Shoo-In of the Week

An interesting story came out of this past weekend of NFL games. In the second quarter of the Chargers-Jaguars game, with the Chargers winning 27-0, a gambler placed a live bet on the Chargers to win. Since the Chargers were pretty much a sure thing at that point, the moneyline he got (in real time, based on the game situation) was -12500. That means he had to bet $1.4 million in the hope of winning just $11,200. But it was a sure thing, right? Nope. In an epic collapse, the Chargers fell to the Jags, 31-30, and the gambler was out $1.4 million.

The first question is, why? Why would you risk such a large amount of money, to win such a small amount?1$11,000 may not seem small, but relative to $1.4 million it is. It’s the equivalent of risking $140 to win a buck and change.Well, actually, this happens all the time. Insurance companies do it every day, collecting small premiums from lots of people and occasionally having to pay out big sums. State lotteries do the same thing, “winning” a bunch of small bets (lottery tickets that lose) but occasionally paying out a big sum.

The thing about those examples is, the odds are in their favor. Insurance companies and lotteries can afford the occasional big payout, because they have set the premiums and payouts based on probabilities. Over time, they will make a profit.

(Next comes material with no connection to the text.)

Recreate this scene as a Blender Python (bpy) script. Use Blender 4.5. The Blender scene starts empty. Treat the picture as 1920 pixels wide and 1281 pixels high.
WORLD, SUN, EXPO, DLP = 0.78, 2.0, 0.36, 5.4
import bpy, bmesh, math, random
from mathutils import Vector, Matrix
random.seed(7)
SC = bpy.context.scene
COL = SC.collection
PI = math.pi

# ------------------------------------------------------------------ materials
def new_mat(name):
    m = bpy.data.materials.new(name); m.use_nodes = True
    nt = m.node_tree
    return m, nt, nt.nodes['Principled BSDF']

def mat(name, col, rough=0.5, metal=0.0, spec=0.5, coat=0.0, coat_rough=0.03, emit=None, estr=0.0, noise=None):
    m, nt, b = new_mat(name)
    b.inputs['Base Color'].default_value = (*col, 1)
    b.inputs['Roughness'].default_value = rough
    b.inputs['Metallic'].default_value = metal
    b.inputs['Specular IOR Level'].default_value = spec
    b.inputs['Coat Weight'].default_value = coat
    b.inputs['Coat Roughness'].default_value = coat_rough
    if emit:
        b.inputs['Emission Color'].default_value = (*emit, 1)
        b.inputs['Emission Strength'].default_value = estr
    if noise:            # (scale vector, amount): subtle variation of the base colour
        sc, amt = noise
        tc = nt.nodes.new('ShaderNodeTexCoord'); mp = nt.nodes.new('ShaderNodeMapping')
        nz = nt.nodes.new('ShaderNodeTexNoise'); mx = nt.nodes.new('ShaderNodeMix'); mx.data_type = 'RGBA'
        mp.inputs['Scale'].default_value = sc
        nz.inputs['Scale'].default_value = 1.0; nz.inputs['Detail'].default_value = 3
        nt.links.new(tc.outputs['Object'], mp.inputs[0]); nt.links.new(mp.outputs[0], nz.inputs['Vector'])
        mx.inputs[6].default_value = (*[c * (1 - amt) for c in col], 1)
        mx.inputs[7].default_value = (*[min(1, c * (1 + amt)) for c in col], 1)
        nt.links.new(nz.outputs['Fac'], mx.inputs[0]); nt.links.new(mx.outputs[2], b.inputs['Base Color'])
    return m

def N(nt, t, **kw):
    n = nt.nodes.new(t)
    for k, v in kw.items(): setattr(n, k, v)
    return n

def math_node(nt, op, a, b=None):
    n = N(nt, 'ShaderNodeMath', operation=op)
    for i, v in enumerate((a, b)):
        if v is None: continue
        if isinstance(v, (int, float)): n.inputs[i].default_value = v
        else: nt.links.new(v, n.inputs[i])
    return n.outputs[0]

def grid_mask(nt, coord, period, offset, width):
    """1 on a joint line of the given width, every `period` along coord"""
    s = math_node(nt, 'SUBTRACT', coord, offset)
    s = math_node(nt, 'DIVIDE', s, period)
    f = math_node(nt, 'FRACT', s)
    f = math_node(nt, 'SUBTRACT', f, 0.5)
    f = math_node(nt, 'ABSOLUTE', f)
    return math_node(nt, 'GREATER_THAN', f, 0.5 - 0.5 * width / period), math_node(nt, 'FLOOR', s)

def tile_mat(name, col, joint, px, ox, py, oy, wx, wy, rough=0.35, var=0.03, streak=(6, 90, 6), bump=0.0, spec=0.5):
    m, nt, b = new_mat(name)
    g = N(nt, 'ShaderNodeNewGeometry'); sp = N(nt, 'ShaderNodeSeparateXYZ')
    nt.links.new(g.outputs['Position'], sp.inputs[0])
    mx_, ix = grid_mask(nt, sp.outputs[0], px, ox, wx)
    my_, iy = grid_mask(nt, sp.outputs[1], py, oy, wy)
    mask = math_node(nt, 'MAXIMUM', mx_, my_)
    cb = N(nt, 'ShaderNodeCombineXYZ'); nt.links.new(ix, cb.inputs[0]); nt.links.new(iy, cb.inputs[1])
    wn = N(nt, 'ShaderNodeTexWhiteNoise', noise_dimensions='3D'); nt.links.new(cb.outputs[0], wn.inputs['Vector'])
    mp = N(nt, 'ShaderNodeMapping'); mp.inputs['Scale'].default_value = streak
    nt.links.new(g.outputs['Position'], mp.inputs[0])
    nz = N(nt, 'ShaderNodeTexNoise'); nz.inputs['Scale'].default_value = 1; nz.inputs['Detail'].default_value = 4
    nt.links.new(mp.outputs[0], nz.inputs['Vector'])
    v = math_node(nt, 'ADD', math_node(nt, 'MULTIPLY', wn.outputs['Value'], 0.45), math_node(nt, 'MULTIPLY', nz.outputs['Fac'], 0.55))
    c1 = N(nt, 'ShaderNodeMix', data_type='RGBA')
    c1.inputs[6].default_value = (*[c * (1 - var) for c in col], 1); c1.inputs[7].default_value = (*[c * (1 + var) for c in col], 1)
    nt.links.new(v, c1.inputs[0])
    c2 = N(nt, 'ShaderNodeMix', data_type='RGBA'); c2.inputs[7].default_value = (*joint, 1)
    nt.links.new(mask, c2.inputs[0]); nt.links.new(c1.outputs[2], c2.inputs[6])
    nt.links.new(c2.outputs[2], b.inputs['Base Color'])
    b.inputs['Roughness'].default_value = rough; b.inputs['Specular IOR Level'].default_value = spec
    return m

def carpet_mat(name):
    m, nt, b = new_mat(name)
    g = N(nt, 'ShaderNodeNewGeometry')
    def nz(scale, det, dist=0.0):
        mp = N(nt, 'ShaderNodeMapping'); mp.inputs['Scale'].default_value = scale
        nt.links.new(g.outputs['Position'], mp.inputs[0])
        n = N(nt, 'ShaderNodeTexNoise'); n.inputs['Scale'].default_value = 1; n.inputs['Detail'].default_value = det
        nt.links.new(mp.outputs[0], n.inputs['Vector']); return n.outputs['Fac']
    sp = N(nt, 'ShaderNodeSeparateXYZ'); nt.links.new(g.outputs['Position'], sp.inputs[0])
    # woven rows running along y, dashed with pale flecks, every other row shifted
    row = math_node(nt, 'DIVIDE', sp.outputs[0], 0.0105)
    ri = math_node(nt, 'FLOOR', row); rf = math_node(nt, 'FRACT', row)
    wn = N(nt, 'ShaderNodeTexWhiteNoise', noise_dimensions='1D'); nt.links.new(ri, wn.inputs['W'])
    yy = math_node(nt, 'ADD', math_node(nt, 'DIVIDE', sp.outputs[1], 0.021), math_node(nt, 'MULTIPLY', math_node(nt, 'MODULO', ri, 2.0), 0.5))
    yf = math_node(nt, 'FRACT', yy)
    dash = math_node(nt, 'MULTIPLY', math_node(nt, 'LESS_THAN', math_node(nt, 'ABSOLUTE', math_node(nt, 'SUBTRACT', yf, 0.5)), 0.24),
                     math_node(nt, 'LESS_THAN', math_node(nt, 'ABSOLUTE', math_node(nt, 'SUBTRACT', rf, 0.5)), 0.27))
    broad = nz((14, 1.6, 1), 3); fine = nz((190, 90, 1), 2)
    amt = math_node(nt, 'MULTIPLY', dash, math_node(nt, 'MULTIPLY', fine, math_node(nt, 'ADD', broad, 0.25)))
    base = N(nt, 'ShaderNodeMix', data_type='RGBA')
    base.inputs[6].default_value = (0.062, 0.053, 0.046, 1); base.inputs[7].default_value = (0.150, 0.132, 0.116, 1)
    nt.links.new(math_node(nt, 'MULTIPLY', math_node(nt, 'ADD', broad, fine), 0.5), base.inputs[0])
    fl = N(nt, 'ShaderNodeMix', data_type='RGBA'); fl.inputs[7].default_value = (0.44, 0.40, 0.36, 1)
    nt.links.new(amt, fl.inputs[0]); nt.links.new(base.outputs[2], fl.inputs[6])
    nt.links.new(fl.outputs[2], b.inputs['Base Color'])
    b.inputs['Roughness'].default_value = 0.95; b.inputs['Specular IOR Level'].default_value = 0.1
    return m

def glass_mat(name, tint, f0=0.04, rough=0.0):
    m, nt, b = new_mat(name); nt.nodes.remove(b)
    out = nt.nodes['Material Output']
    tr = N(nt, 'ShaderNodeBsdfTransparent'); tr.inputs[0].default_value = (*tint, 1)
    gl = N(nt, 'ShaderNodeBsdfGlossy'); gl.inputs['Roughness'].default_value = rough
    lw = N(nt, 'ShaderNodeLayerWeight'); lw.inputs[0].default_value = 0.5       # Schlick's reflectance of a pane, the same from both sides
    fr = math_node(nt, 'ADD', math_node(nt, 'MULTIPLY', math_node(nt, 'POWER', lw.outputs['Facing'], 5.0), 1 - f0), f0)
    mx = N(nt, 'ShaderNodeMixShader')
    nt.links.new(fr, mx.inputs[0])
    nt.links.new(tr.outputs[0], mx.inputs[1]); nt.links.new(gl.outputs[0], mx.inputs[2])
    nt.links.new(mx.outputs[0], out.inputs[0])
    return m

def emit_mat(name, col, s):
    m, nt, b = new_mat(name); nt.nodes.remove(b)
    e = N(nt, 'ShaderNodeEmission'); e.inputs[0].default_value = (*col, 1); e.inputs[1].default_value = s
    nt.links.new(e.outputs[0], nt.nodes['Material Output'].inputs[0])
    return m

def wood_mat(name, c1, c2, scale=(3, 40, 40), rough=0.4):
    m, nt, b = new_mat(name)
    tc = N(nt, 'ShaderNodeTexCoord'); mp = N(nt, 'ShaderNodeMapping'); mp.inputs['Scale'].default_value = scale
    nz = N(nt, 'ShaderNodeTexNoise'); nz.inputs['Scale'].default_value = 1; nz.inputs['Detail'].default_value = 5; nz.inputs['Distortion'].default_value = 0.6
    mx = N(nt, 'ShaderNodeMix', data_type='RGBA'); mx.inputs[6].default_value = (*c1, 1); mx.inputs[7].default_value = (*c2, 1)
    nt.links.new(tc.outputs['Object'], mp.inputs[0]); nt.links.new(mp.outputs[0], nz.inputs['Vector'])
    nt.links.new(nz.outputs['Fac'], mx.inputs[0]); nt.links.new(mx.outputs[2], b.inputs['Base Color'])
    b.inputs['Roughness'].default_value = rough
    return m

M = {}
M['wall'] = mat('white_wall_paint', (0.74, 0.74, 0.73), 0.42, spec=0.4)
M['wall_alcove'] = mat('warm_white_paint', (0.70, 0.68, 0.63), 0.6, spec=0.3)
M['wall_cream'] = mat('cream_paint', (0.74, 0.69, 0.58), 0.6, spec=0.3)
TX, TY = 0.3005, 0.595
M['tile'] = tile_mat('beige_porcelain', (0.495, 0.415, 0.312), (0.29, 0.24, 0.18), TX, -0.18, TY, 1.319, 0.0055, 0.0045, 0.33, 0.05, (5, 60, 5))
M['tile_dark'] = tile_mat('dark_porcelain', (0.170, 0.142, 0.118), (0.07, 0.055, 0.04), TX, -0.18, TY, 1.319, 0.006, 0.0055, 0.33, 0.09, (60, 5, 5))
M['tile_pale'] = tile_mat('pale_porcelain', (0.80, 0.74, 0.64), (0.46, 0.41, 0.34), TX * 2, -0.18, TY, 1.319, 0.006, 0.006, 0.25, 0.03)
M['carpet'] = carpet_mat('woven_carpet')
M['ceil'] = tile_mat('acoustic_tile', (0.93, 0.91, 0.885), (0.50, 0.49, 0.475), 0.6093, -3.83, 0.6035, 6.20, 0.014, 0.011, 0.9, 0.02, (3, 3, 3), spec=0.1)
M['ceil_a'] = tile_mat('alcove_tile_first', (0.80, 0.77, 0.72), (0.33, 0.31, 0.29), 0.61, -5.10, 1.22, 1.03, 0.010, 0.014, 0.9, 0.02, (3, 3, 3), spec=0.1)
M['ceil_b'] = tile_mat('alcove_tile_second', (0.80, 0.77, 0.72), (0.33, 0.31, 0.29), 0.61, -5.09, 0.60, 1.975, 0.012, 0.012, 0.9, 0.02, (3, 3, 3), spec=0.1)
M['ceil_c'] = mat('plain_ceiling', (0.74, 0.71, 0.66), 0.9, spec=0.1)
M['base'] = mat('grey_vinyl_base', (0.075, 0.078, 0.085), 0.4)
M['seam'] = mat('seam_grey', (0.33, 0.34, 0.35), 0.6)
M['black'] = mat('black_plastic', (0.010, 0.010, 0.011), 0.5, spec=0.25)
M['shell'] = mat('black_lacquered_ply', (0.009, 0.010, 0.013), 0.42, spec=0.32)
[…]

So maybe the guy who made the large bet was in the same boat? He (or more likely, the syndicate he represents) is wealthy enough to take the occasionally big loss, but makes a profit with a bunch of other “sure thing” bets. Nope, that theory doesn’t work, because the odds are always in the sports book’s favor. The implied probability of a -12500 moneyline is 99.21%. But the actual odds of the Chargers winning at that point, according to ESPN Analytics (which takes into account the score, remaining time, quality of the teams, and so on) was 98.5%.

That doesn’t seem like much of a difference, but it is. Let’s turn the numbers around by subtracting them from 100%, to determine the chances the Chargers would lose. Analytics say the chance was 1.5% (100-98.5), but the bet was based on a chance of 0.79% (100 – 99.21). So the Chargers were almost twice as likely to lose as his bet implied. A “fair” bet would have cost him only $730,000, not $1.4 million.

Of course, the odds are stacked against you no matter which way you bet, so making a profit betting against the sports books is hard work. But risk/reward of “sure thing” bets seems doubly dubious.